3. On one level it is self-evident what a ‘migrant letter’ is: a letter from a migrant ‘abroad’ to a someone ‘at home’ (or vice versa), written in a context of semi/permanent absence, with such correspondences forming a transnational ‘third space’, having varied contents with a dualistic stance in looking backwards at shared origins and old relationships and affective bonds while coming to terms with new circumstances. Such ideas have been explored in a number of insightful and influential contributions (cf Fraser, Richards, Fitzpatrick, Gabaccia, Liu, Gerber, Elliott et al, Cancian). However, an interesting question arises concerning the degree to which this understanding of the migrant letter has been shaped by specificities of the sources drawn on. That is, it rests upon discussions of letters specifically identified as migrant ones, although most migrants will also have written many other letters, some to people ‘at home’, others to family, friends and business connections in the new context. When the migrant letter is explored in this broader context of settler-colonial letter-writing, and when both ‘ends’ of migrant correspondence can be considered – two major lacunae in the literature – something more complex comes into view.

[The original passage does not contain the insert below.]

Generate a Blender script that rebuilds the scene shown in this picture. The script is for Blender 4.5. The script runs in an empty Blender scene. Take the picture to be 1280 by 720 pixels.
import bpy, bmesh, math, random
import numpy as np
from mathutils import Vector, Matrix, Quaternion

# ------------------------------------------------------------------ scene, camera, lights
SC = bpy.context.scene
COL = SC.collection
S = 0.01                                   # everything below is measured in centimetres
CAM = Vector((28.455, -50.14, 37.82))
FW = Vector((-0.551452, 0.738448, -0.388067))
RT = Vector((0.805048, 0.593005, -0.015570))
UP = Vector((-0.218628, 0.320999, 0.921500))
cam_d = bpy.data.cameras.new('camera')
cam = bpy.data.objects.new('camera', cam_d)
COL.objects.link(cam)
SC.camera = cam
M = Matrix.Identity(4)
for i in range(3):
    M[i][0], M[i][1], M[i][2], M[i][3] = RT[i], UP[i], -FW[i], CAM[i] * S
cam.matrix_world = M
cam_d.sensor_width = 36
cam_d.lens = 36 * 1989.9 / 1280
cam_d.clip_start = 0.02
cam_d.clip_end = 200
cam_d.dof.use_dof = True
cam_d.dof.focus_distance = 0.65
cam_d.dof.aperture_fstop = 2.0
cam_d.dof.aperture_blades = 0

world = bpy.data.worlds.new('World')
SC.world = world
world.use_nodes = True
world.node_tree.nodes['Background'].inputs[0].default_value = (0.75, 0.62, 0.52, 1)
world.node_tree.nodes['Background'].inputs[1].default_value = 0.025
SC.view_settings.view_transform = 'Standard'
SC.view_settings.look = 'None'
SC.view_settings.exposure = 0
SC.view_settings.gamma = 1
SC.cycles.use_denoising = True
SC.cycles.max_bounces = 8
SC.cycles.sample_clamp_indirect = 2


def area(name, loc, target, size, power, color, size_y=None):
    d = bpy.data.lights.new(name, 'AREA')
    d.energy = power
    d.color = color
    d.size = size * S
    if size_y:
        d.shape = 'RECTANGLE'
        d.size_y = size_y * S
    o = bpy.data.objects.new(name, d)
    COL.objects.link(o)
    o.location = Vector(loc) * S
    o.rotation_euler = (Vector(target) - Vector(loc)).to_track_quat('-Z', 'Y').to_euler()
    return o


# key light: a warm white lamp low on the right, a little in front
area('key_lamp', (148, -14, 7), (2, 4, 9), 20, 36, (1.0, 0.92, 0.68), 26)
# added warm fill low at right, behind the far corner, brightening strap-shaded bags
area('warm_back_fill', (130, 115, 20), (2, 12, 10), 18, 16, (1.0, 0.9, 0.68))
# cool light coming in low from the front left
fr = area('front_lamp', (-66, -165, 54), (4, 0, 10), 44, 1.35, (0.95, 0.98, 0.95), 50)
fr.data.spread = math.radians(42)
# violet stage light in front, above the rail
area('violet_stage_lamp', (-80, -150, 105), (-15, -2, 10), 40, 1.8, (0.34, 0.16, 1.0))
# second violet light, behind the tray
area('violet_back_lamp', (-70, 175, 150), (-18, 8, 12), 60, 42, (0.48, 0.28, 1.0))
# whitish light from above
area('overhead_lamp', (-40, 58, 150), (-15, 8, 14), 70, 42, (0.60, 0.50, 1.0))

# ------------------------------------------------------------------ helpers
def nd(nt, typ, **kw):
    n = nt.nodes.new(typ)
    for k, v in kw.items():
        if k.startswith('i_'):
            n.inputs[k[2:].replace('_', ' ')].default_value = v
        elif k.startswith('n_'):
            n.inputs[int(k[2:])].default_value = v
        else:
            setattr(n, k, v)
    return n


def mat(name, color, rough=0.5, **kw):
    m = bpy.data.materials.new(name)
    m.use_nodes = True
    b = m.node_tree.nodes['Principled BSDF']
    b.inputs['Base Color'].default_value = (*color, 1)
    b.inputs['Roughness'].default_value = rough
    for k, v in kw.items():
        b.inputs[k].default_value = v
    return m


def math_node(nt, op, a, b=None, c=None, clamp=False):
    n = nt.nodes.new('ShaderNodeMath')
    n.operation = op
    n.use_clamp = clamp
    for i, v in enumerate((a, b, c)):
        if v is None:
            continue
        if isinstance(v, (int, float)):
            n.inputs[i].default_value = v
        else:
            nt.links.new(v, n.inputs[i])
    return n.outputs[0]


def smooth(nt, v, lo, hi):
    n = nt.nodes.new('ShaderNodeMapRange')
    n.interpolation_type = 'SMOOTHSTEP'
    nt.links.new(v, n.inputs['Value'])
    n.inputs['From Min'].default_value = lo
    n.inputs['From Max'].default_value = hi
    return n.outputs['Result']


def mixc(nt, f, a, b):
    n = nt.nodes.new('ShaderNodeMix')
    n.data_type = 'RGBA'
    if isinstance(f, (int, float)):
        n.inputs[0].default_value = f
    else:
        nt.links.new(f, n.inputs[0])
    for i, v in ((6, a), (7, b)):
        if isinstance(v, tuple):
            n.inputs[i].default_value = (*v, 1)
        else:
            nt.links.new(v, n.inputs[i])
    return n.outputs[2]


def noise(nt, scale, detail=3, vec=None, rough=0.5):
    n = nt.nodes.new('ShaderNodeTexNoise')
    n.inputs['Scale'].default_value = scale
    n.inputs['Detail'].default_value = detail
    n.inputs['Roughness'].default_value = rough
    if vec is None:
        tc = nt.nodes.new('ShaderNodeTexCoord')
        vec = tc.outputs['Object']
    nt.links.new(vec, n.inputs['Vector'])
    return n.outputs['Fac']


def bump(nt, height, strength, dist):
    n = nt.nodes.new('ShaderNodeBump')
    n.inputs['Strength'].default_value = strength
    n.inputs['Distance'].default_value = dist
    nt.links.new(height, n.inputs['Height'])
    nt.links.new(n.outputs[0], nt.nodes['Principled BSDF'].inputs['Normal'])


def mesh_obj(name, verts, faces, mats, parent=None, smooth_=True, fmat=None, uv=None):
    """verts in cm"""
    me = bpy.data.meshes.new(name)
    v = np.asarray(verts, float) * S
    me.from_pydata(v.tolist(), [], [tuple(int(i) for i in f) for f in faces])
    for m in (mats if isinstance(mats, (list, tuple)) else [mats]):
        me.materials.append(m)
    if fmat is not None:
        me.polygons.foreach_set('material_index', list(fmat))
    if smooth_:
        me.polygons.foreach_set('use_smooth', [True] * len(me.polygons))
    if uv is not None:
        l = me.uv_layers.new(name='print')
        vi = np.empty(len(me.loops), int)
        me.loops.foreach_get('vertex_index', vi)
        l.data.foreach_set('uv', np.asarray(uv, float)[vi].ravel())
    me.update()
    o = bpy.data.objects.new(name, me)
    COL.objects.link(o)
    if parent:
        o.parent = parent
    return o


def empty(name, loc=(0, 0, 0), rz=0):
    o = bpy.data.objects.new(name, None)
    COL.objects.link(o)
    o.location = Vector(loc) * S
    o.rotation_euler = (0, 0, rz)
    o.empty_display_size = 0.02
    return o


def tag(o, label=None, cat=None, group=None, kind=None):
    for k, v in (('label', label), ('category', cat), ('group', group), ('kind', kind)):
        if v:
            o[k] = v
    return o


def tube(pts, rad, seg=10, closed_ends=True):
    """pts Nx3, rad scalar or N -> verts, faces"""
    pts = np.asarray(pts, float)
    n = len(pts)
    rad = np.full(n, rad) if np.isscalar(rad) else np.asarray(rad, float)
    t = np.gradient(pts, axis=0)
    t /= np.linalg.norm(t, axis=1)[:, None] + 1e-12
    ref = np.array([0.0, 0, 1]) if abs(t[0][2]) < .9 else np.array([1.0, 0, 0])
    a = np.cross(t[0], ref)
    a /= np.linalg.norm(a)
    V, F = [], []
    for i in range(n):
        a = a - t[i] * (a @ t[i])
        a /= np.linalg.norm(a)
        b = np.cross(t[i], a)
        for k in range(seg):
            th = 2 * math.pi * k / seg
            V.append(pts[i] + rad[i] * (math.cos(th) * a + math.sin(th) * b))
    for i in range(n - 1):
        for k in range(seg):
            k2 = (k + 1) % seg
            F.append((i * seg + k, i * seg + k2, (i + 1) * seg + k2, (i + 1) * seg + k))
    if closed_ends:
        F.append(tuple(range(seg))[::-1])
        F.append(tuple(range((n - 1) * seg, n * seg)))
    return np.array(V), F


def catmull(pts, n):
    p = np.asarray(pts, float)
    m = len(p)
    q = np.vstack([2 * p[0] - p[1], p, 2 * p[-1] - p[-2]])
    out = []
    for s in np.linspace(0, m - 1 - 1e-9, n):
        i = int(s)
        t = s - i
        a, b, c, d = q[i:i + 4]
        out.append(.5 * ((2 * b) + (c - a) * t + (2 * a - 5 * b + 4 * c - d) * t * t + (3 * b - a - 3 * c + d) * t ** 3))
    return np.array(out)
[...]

4. The article explores and problematises definitional features of ‘migrant letters’ outlined above in relation to a number of aspects of the letters received and draft letters sent that are present in the Forbes Family collection, which contains some 50,000 documents written from 1850 and emigration by some family members from Scotland to Natal (and subsequently Transvaal), through to 1930. The majority are letters but also include diaries and business papers of various kinds. Significant numbers of the letters are from family members still in Scotland, and there are drafts of the letters sent to them by the South African end of these correspondences too. As a result, this collection provides the breadth and depth necessary for exploring in a methodologically robust way how migrant letters shape up when located within and explored in connection with the greater entirety of a family’s letter-writing.